Sun Yingsha Claims Historic Three-Peat, Wang Chuqin Wins First World Cup Title
Sun Yingsha's 4-1 defeat of Wang Manyu makes her the first woman ever to win three straight World Cups; Wang Chuqin ends his Evans Cup wait with a 4-3 win over Matsushima.

Three consecutive World Cup titles belong to exactly two players in table tennis history: Fan Zhendong in the men's draw, starting in 2018, and now Sun Yingsha in the women's. At Macao's Galaxy Arena on Sunday, Sun made the list official with a 4-1 defeat of teammate Wang Manyu in the Hammarlund Cup final.
The road to that final tells the fuller story. Sun swept Germany's Sabine Winter 4-0 (11-6, 11-6, 11-3, 11-5) in the semifinal. Before that, 18-year-old Egyptian Hana Goda had pushed her to seven games in the quarterfinal, winning three sets before Sun closed it out 4-3. Surviving that pressure without losing shape, then dismantling Wang Manyu in the final, is the pattern that makes this three-peat more than a counting stat. Rivals who match Sun technically consistently fall short in the moments when a match pivots; Macao produced two more examples of exactly that.
Wang Chuqin's 4-3 win over Japan's Sora Matsushima in the Evans Cup final resolved the most visible gap in his resume. World No. 1 without a World Cup gold carried specific weight in any debate about where Wang ranks historically, and that qualifier is now gone. The score itself was only part of the story: Wang had arrived in the final by coming back from 1-3 down against Slovenia's Darko Jorgic in the quarterfinal to win 4-3 (11-4, 9-11, 7-11, 9-11, 12-10, 11-6, 11-8), then beaten reigning champion Hugo Calderano 4-1 (11-7, 11-3, 11-7, 6-11, 12-10) in the semifinal, settling an account from 2025 when Calderano had knocked him out at the same stage in Macao.
The question now is who can mount a credible challenge at the mid-year World Championships. On the women's side, the 4-1 final scoreline against Wang Manyu is its own forecast: she belongs at the top of the conversation, but the consistency gap in high-leverage sets remains visible. Shin Yubin's semifinal run offers a different kind of signal. The Korean became the first woman from her country to guarantee a World Cup medal by beating world No. 3 Chen Xingtong 11-8, 9-11, 12-10, 11-0, 11-9, and upsets at this level build the specific confidence that makes a player dangerous in subsequent major draws.

For the men, Matsushima's debut World Cup final establishes Japan as holding two names capable of reaching this stage: Harimoto was runner-up in 2019. Calderano, beaten 4-1 in the semifinal, still represents the clearest structural matchup problem for Wang.

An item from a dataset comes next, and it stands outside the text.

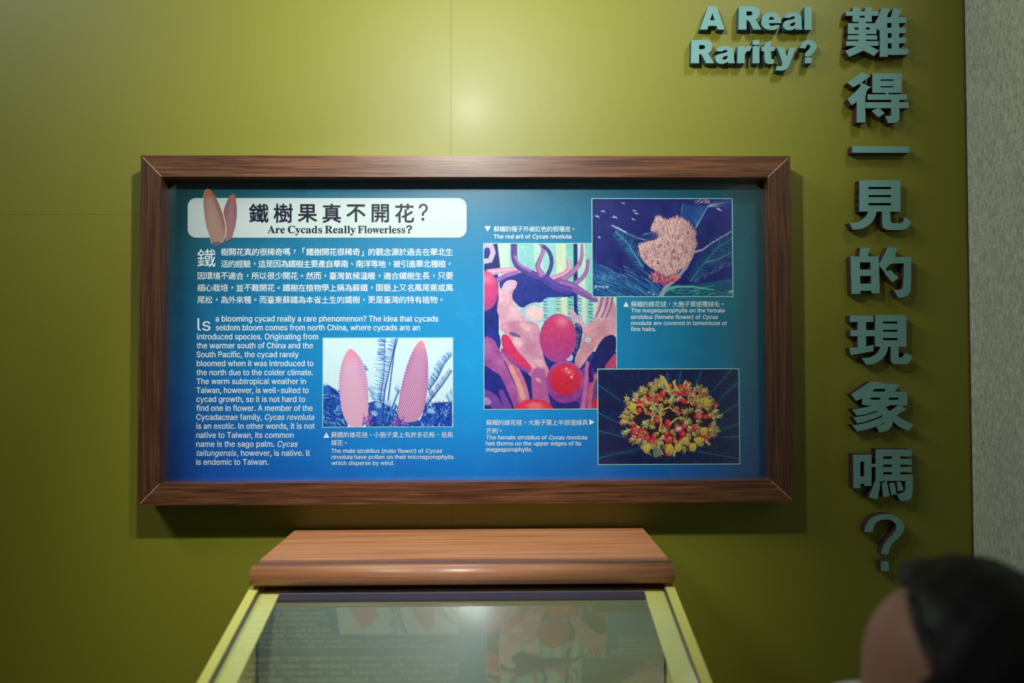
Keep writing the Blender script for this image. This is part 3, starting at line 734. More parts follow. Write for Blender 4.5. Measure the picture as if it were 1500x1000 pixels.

The Brazilian won the 2025 final and will face Wang again at Grand Smash level; the Macao semi showed Wang in complete control, but the broader head-to-head across recent seasons is not settled.
Goda's quarterfinal, taking the world's most pressure-proof player to a seventh set at age 18, is a data point to track across the rest of 2026. African women's table tennis producing that kind of run in a full World Cup field is not a one-off; it is an escalating trajectory that the sport's development community should be funding accordingly.
The Grand Smash calendar and the World Championships carry far more ranking weight than a World Cup result, so neither Sun's Hammarlund nor Wang's Evans Cup fundamentally reshapes the season points standings. What both results do is establish the psychological baseline for every high-stakes match ahead. The two players who won in Macao were the two who handled compressed-format pressure best across a full week, and that is the only indicator that travels cleanly from tournament to tournament.